La motivazione che spinge i due paesi a mantenere questa linea dura di pensiero è molto semplice: Il nuovo bilancio. Quest’ultimo, introdotto lo scorso 5 novembre dai negoziatori del Parlamento Europeo, prevede un procedimento grazie al quale la commissione potrà bloccare l’erogazione dei fondi Ue a quei Paesi che non rispettano lo Stato di Diritto.

I due leader firmano una dichiarazione comune

I due hanno, quindi, sottoscritto una dichiarazione collettiva affermando che lo stato di diritto è in questo modo declassato a “strumento politico”. A loro parere, il recente meccanismo introdotto necessita di un immediata modifica.

Nel dettaglio, il frutto del disaccordo riguarda il procedimento che permetterebbe la sospensione dei pagamenti, dal bilancio UE, a uno stato membro in caso di violazione dei diritti e delle libertà dell’uomo per definizione.

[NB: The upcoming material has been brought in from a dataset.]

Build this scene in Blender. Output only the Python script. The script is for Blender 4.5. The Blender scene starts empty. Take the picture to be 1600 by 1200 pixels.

La loro controproposta prevede di proseguire con il bilancio ed il Recovery Fund senza la clausola riguardante lo stato di diritto. Ma questa richiesta ha portato con sé non poche critiche.

E’ noto difatti che tanto l’Ungheria quanto la Polonia siano state già precedentemente al centro di evidenti violazioni di tale diritto. Ciò avrebbe portato ulteriori critiche.

Orban

Eventi precedenti

Il primo caso riguardò l’Ungheria e risale al 2012. Orban propose una legge che consisteva nell’abbassamento dell’età pensionabile dei giudici da 70 a 62 anni. Secondo l’opposizione, il Leader voleva promuovere un turn-over nella giustizia allo scopo di inserire uomini a lui fidati.

Bruxelles intravedeva in questa proposta di legge una discriminazione tra giudici e altre categorie di lavoratori contraria alle norme Europee.

Nel secondo caso protagonista fu la Polonia  per la legge del 2018. Quest’ultima prevedeva la possibilità che i giudici potessero continuare ad esercitare  le proprie funzioni presso la Corte suprema (raggiunto un limite di età). Ciò, ottenendo semplicemente un’autorizzazione da parte del presidente della Repubblica.

Anche in tale caso la Commissione definì una chiara violazione del principio di inamovibilità e indipendenza dei magistrati. Entrambi i paesi furono condannati.

Ad ogni modo, a nulla è servito l’intervento della presidente della Commissione Europea Ursula Von Der Leyen. Con una lettera ha risposto all’ungherese Viktor Orban e al polacco Mateusz Morawiecki in merito alle obiezioni sollevate.

Von Der Leyen spiega che all’interno del nuovo bilancio il regolamento prevede la possibilità di incorrere in un freno di emergenza politico, qualora gli stati membri presi in considerazione, credessero di essere vittime di abuso di potere da parte della Commissione. Ma neanche questo dettaglio sembra poter mutare i due paesi che tutt’ora non cedono ad un accordo.